Estas percepções sobre as origens da crise seguem sendo prisioneiras de um paradigma analítico baseado na crença na bondade do mercado capitalista. Esta fé no mercado continua muito enraizada. Há mais de cem anos os economistas se afogam num modelo desenhado para demonstrar que quando se deixam em liberdade as forças da oferta e da procura, o mercado alcança uma posição de equilíbrio. Ainda que em 1974 se tenha demonstrado com teoremas irrefutáveis que os mercados construídos em torno deste paradigma não podiam demonstrar a convergência, a teoria de equilíbrio geral continuou dominando o ensino da economia.

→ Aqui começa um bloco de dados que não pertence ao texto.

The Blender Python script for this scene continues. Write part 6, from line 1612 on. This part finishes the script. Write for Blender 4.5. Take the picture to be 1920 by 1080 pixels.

Enquanto os modelos de equilíbrio geral iam à bancarrota científica, seu triunfo no plano ideológico converteu-os na planilha que ainda hoje molda a visão da grande maioria dos economistas.

É de se esperar que a crise sirva para marcar o fim da visão de que o mercado conduz ao equilíbrio. Hoje já proliferam os modelos em que os mercados se comportam com uma dinâmica interna diferente, essencialmente caótica. Em vez de conduzir a cenários de equilíbrios tranqüilos, os modelos mostram que os mercados estão infestados de desabamentos e comportamentos de manada que conduzem a situações catastróficas. Nestas crises, as perdas se acumulam e não existem mecanismos que permitam curar as feridas de maneira automática. Se parecem mais com a realidade, certo?

O que estes modelos ensinam é algo ainda mais alarmante. Os pontos de ruptura entre uma situação de bonança e uma crise são repentinos e não parecem surgir de causas bem identificadas. Não há umbrais reconhecíveis. A irracionalidade dos agentes e outros parâmetros indica que os mercados exibem uma tendência a se comportar como processos não lineares que conduzem a situações perigosamente instáveis.

Alguns dos novos modelos demonstram que a economia de mercado não regulado pode chegar a se comportar como um reator nuclear que sofre um acidente por perda de refrigeração: a cada instante o mercado acelera sua transição a uma situação incontrolável até se produzir uma explosão terminal. Este estado final corresponde ao colapso do sistema de pagamentos, a uma reação em cadeia de falências com desemprego em massa e a um colapso econômico com desintegração do tecido social.

Qual é a lista de prioridades da política econômica que se depreendem do que foi exposto até aqui? A principal lição destes modelos é que não se pode controlar a dinâmica de mercados financeiros não regulados. Entre outras coisas, requer-se a proibição dos processos especulativos e desestabilizadores. Talvez estas conclusões não surpreendam a alguns dos que vivemos na terra da crise. Depois de tudo, a resposta das principais economias do mundo colocam em prática o que economistas independentes propuseram como alternativa à globalização neoliberal há anos.